**WRITTEN EXERCISE:** Repeat only what lies from the line with "Generate a Blender" to the line with "return m, nt, b", those two lines included, exactly as it stands; omit any images.

**STORED ROWS:**
|---|

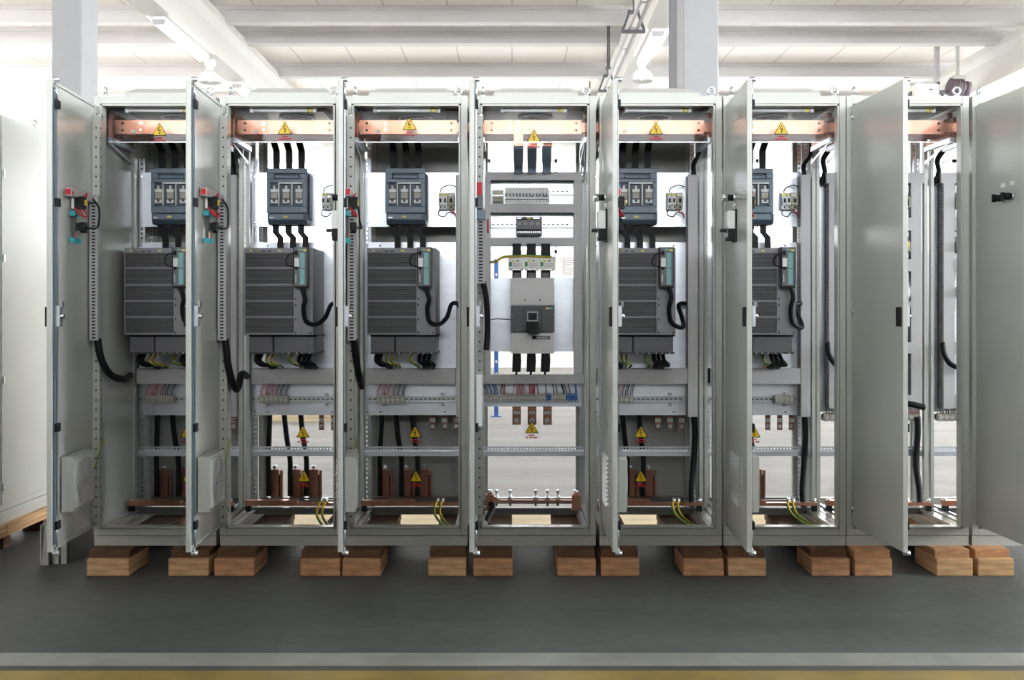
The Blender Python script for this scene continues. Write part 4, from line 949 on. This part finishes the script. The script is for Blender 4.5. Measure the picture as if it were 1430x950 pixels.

|---|

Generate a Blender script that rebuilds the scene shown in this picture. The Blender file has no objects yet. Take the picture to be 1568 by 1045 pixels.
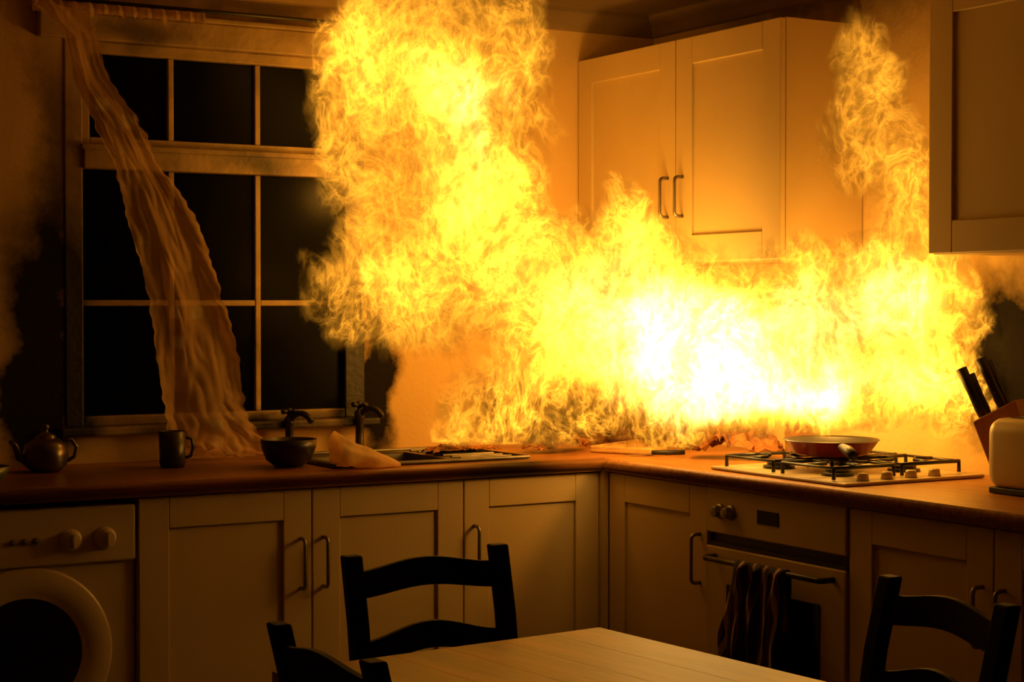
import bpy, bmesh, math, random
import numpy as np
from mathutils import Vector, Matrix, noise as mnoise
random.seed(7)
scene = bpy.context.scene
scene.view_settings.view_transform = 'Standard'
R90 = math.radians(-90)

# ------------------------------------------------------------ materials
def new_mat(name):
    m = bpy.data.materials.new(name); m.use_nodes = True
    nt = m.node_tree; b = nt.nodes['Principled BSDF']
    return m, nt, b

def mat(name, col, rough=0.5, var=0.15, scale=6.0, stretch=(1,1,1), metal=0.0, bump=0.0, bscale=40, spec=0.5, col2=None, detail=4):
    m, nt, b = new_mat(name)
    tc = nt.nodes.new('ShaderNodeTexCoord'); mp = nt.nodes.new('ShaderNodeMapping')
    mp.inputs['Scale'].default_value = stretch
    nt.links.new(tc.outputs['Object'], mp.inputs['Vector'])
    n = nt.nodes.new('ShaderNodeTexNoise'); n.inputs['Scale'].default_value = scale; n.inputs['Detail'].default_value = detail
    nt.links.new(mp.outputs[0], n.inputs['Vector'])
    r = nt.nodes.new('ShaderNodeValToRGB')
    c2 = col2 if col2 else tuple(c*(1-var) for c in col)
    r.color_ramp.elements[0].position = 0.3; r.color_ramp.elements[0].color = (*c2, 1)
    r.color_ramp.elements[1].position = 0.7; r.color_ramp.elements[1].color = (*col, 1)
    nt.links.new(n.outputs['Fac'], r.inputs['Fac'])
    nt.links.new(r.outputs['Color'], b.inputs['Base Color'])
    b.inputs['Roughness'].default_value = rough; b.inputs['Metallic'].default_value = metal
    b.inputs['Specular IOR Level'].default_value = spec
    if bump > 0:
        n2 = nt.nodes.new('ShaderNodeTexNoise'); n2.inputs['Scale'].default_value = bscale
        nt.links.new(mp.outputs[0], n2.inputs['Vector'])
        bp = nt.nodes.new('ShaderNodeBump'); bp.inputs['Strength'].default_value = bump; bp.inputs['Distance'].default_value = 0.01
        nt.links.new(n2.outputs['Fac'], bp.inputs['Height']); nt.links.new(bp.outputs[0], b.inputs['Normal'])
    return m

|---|

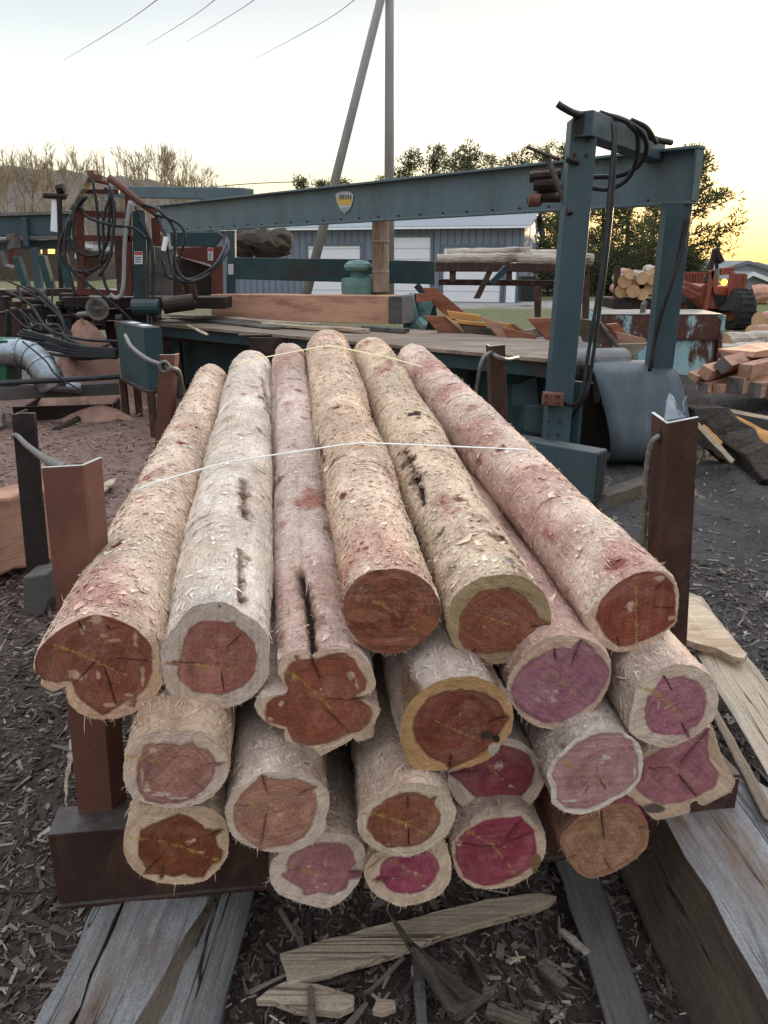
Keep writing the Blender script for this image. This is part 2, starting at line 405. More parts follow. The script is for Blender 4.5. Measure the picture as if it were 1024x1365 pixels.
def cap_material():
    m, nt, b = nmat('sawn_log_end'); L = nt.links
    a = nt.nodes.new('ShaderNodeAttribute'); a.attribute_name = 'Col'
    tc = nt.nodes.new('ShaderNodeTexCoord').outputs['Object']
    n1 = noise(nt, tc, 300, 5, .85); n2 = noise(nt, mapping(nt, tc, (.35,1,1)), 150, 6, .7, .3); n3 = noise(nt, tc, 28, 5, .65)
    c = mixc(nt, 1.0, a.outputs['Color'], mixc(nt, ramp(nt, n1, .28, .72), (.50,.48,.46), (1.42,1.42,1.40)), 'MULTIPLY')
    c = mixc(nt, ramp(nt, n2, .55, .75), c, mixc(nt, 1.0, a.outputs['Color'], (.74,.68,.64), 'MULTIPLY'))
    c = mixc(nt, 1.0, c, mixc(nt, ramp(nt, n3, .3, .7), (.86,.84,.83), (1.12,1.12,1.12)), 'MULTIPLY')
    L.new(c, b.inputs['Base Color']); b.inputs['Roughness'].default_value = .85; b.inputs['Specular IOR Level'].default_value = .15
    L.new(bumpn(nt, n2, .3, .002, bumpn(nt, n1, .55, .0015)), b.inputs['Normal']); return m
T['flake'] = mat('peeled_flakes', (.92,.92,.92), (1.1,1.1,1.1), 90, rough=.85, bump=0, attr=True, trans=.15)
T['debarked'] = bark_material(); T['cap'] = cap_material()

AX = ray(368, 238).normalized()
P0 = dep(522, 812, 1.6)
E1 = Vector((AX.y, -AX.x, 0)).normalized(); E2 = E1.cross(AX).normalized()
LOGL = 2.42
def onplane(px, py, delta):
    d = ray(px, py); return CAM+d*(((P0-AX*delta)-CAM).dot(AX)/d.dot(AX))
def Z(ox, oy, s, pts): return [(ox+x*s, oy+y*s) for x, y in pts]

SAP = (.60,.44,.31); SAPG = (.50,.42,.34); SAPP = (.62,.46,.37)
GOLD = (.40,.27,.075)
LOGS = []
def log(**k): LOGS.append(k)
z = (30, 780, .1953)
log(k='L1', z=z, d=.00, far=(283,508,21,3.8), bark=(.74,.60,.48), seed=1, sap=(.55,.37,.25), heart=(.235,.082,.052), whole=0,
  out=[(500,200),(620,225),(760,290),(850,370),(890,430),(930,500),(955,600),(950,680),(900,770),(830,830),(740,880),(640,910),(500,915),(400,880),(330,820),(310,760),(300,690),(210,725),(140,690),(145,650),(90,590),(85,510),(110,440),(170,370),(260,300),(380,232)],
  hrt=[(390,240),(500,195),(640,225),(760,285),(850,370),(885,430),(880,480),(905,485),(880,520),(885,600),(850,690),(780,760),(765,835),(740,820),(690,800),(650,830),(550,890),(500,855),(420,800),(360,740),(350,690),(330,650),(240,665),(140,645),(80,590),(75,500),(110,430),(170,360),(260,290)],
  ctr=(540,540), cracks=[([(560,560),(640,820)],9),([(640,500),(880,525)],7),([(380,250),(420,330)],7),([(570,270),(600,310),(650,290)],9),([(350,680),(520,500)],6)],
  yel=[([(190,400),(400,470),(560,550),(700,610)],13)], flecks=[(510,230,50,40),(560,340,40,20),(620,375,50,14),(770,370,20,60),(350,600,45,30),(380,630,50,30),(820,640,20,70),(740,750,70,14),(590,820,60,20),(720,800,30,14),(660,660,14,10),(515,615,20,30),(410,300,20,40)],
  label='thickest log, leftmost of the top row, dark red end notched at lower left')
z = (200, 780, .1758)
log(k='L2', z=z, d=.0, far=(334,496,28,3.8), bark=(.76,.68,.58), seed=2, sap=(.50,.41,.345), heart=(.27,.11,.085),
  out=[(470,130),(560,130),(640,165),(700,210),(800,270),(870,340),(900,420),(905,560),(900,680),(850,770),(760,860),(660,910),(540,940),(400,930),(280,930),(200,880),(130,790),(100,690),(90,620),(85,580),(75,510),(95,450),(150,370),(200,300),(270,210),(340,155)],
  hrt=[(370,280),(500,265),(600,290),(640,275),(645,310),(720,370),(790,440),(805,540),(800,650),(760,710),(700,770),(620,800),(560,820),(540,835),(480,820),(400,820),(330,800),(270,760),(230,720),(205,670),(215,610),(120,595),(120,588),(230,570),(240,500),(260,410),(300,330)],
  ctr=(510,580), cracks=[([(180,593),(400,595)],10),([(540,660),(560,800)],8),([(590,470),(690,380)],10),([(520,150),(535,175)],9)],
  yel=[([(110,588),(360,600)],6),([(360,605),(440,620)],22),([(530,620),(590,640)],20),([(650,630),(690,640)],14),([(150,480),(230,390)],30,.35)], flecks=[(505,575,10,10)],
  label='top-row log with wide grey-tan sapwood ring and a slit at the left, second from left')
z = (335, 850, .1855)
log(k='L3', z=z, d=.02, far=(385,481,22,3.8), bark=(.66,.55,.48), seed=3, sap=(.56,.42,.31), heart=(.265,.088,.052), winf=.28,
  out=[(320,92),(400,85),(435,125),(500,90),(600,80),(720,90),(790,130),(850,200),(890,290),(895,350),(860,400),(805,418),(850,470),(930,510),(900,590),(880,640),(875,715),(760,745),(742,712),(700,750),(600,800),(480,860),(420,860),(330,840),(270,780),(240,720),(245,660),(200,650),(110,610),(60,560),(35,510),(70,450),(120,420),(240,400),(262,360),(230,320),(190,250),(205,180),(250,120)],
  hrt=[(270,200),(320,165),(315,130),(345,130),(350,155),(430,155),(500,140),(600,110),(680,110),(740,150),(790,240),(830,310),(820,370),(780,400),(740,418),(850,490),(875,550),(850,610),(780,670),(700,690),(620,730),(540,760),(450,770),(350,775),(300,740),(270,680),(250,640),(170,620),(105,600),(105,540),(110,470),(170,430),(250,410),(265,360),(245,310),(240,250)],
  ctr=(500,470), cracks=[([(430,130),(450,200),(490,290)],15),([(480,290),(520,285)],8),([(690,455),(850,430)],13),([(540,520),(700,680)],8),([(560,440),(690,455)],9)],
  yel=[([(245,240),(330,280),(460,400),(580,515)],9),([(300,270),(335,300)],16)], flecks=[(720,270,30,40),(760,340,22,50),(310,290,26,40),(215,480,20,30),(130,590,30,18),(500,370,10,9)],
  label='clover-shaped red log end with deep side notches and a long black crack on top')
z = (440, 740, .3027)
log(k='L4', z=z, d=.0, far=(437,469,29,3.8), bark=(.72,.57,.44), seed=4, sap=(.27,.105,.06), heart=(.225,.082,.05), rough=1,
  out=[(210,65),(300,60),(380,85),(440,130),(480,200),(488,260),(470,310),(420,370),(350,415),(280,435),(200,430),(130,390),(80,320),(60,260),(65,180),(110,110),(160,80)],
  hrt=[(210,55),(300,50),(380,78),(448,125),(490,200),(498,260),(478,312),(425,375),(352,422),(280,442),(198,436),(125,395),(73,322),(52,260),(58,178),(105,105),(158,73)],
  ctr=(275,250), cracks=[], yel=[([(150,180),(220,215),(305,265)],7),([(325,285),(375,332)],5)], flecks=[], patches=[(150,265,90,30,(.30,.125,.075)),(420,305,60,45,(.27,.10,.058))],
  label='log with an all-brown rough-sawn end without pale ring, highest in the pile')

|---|

**RESPONSE FOR THIS EXERCISE:**
Generate a Blender script that rebuilds the scene shown in this picture. The Blender file has no objects yet. Take the picture to be 1568 by 1045 pixels.
import bpy, bmesh, math, random
import numpy as np
from mathutils import Vector, Matrix, noise as mnoise
random.seed(7)
scene = bpy.context.scene
scene.view_settings.view_transform = 'Standard'
R90 = math.radians(-90)

# ------------------------------------------------------------ materials
def new_mat(name):
    m = bpy.data.materials.new(name); m.use_nodes = True
    nt = m.node_tree; b = nt.nodes['Principled BSDF']
    return m, nt, b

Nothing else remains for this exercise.